→ The exercise
Transcribe the listing in full, excluding any pictures.

→ Data extract
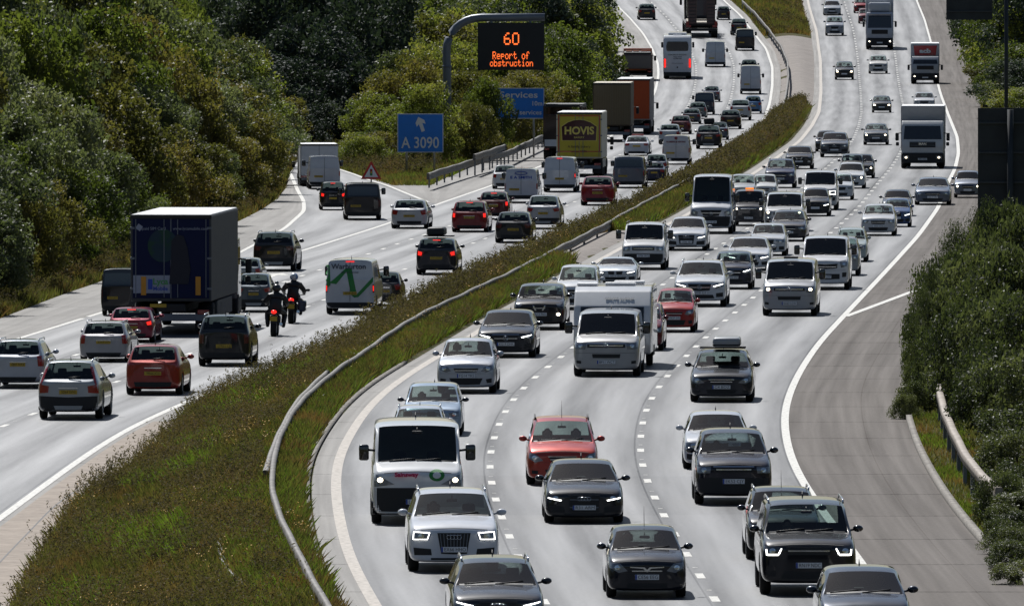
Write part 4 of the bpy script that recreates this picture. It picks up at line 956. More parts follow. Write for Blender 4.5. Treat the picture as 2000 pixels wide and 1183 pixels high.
def dress_bread(root, y0, y1, W, H, d):
    y = y0 - .014; red = paint((.45, .05, .03)); mar = paint((.055, .012, .016)); yel = plain('yellow_lettering', (.75, .62, .14), .5)
    for (a, b, c_, e_) in ((-W/2+.10, W/2-.10, H-.16, H-.22), (-W/2+.10, W/2-.10, d+.45, d+.39)): poly_panel(root, 'red_border', [(a, e_), (b, e_), (b, c_), (a, c_)], y, red)
    for s in (-1, 1): poly_panel(root, 'red_border', [(s*(W/2-.10), d+.45), (s*(W/2-.16), d+.45), (s*(W/2-.16), H-.22), (s*(W/2-.10), H-.22)], y, red)
    zc = d + (H - d) * .60; g = [(-.92, zc-.55), (.92, zc-.55), (.96, zc+.25), (.62, zc+.50), (.3, zc+.62), (0, zc+.66), (-.3, zc+.62), (-.62, zc+.50), (-.96, zc+.25)]
    poly_panel(root, 'logo_edge', [(a*1.05, zc+(b-zc)*1.07) for a, b in g], y, yel); p = poly_panel(root, 'logo', g, y - .012, mar)
    put_text('HOVIS', .62, yel, root, (0, y-.03, zc+.0), -1, 'logo_lettering', bold=.02, width=1.62)
    put_text('BAKERY', .16, yel, root, (0, y-.03, zc-.38), -1, 'small_lettering')
    put_text('A family bakery', .20, mar, root, (0, y-.01, zc-.92), -1, 'small_lettering'); put_text('since 1886', .20, mar, root, (0, y-.01, zc-1.2), -1, 'small_lettering')
def dress_mobile(root, y0, y1, W, H, d):
    y = y0 - .014; wh = plain('faded_white', (.30, .33, .42), .6); grn = plain('green_lettering', (.08, .30, .10), .6); teal = noise_mat('globe_print', [(.45, (.010, .035, .055)), (.55, (.010, .050, .030))], 2.2, .6)
    dk = plain('dark_print', (.008, .010, .022), .6); org = plain('orange_reflector', (.62, .27, .02), .4)
    g = [(.48 * math.cos(a * PI / 12) - .25, d + 1.75 + .52 * math.sin(a * PI / 12)) for a in range(24)]; poly_panel(root, 'globe_print', g, y, teal)
    poly_panel(root, 'figure_print', [(-.05, d+.55), (.55, d+.55), (.62, d+1.0), (.52, d+1.7), (.40, d+2.05), (.2, d+2.1), (.02, d+1.9), (0, d+1.2)], y - .013, dk)
    poly_panel(root, 'white_panel', [(-W/2+.09, d+.26), (-.03, d+.26), (-.03, d+.82), (-W/2+.09, d+.82)], y, wh)
    for a in (-.86, .86): poly_panel(root, 'orange_marker', [(a-.08, d+.2), (a+.08, d+.2), (a+.08, d+.78), (a-.08, d+.78)], y - .013, org)
    put_text('Lyca', .27, grn, root, (-.33, y-.015, d+.62), -1, 'lettering', bold=.008); put_text('Mobile', .17, EUB, root, (-.33, y-.015, d+.40), -1, 'lettering', bold=.004)
    poly_panel(root, 'phone_print', [(-.72, d+.38), (-.58, d+.38), (-.58, d+.70), (-.72, d+.70)], y - .013, EUB)
    put_text('Prepaid SIM Card', .13, wh, root, (-.62, y-.01, H-.42), -1, 'lettering'); put_text('www.lycamobile.com', .13, wh, root, (.62, y-.01, H-.42), -1, 'lettering')
    poly_panel(root, 'card_print', [(-1.12, H-.40), (-.98, H-.50), (-.88, H-.36), (-1.02, H-.26)], y, wh)
def dress_box(root, y0, y1, W, H, d):
    for x in np.arange(-W/2+.15, W/2-.1, .16): rb(root, 'door_rib', (x, y0 - .02, (d+H)/2), (.03, .02, H-d-.3), GREYM if 0 else paint((.16, .125, .075)), .004)
def dress_sign(root, y0, y1, W, H, d):
    yy = y1 - 2.1 + .014; o = MB().prism([(-.92, H-1.05), (.92, H-1.05), (1.02, H-.18), (-1.02, H-.18)], yy, yy+.02).build('red_logo_board', paint((.42, .02, .03)), root)
    put_text('acb', .5, WHT, o, (0, yy+.035, H-.66), 1, bold=.03, width=1.0)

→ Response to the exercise
Write part 4 of the bpy script that recreates this picture. It picks up at line 956. More parts follow. Write for Blender 4.5. Treat the picture as 2000 pixels wide and 1183 pixels high.
def dress_bread(root, y0, y1, W, H, d):
    y = y0 - .014; red = paint((.45, .05, .03)); mar = paint((.055, .012, .016)); yel = plain('yellow_lettering', (.75, .62, .14), .5)
    for (a, b, c_, e_) in ((-W/2+.10, W/2-.10, H-.16, H-.22), (-W/2+.10, W/2-.10, d+.45, d+.39)): poly_panel(root, 'red_border', [(a, e_), (b, e_), (b, c_), (a, c_)], y, red)
    for s in (-1, 1): poly_panel(root, 'red_border', [(s*(W/2-.10), d+.45), (s*(W/2-.16), d+.45), (s*(W/2-.16), H-.22), (s*(W/2-.10), H-.22)], y, red)
    zc = d + (H - d) * .60; g = [(-.92, zc-.55), (.92, zc-.55), (.96, zc+.25), (.62, zc+.50), (.3, zc+.62), (0, zc+.66), (-.3, zc+.62), (-.62, zc+.50), (-.96, zc+.25)]
    poly_panel(root, 'logo_edge', [(a*1.05, zc+(b-zc)*1.07) for a, b in g], y, yel); p = poly_panel(root, 'logo', g, y - .012, mar)
    put_text('HOVIS', .62, yel, root, (0, y-.03, zc+.0), -1, 'logo_lettering', bold=.02, width=1.62)
    put_text('BAKERY', .16, yel, root, (0, y-.03, zc-.38), -1, 'small_lettering')
    put_text('A family bakery', .20, mar, root, (0, y-.01, zc-.92), -1, 'small_lettering'); put_text('since 1886', .20, mar, root, (0, y-.01, zc-1.2), -1, 'small_lettering')
def dress_mobile(root, y0, y1, W, H, d):
    y = y0 - .014; wh = plain('faded_white', (.30, .33, .42), .6); grn = plain('green_lettering', (.08, .30, .10), .6); teal = noise_mat('globe_print', [(.45, (.010, .035, .055)), (.55, (.010, .050, .030))], 2.2, .6)
    dk = plain('dark_print', (.008, .010, .022), .6); org = plain('orange_reflector', (.62, .27, .02), .4)
    g = [(.48 * math.cos(a * PI / 12) - .25, d + 1.75 + .52 * math.sin(a * PI / 12)) for a in range(24)]; poly_panel(root, 'globe_print', g, y, teal)
    poly_panel(root, 'figure_print', [(-.05, d+.55), (.55, d+.55), (.62, d+1.0), (.52, d+1.7), (.40, d+2.05), (.2, d+2.1), (.02, d+1.9), (0, d+1.2)], y - .013, dk)
    poly_panel(root, 'white_panel', [(-W/2+.09, d+.26), (-.03, d+.26), (-.03, d+.82), (-W/2+.09, d+.82)], y, wh)
    for a in (-.86, .86): poly_panel(root, 'orange_marker', [(a-.08, d+.2), (a+.08, d+.2), (a+.08, d+.78), (a-.08, d+.78)], y - .013, org)
    put_text('Lyca', .27, grn, root, (-.33, y-.015, d+.62), -1, 'lettering', bold=.008); put_text('Mobile', .17, EUB, root, (-.33, y-.015, d+.40), -1, 'lettering', bold=.004)
    poly_panel(root, 'phone_print', [(-.72, d+.38), (-.58, d+.38), (-.58, d+.70), (-.72, d+.70)], y - .013, EUB)
    put_text('Prepaid SIM Card', .13, wh, root, (-.62, y-.01, H-.42), -1, 'lettering'); put_text('www.lycamobile.com', .13, wh, root, (.62, y-.01, H-.42), -1, 'lettering')
    poly_panel(root, 'card_print', [(-1.12, H-.40), (-.98, H-.50), (-.88, H-.36), (-1.02, H-.26)], y, wh)
def dress_box(root, y0, y1, W, H, d):
    for x in np.arange(-W/2+.15, W/2-.1, .16): rb(root, 'door_rib', (x, y0 - .02, (d+H)/2), (.03, .02, H-d-.3), GREYM if 0 else paint((.16, .125, .075)), .004)
def dress_sign(root, y0, y1, W, H, d):
    yy = y1 - 2.1 + .014; o = MB().prism([(-.92, H-1.05), (.92, H-1.05), (1.02, H-.18), (-1.02, H-.18)], yy, yy+.02).build('red_logo_board', paint((.42, .02, .03)), root)
    put_text('acb', .5, WHT, o, (0, yy+.035, H-.66), 1, bold=.03, width=1.0)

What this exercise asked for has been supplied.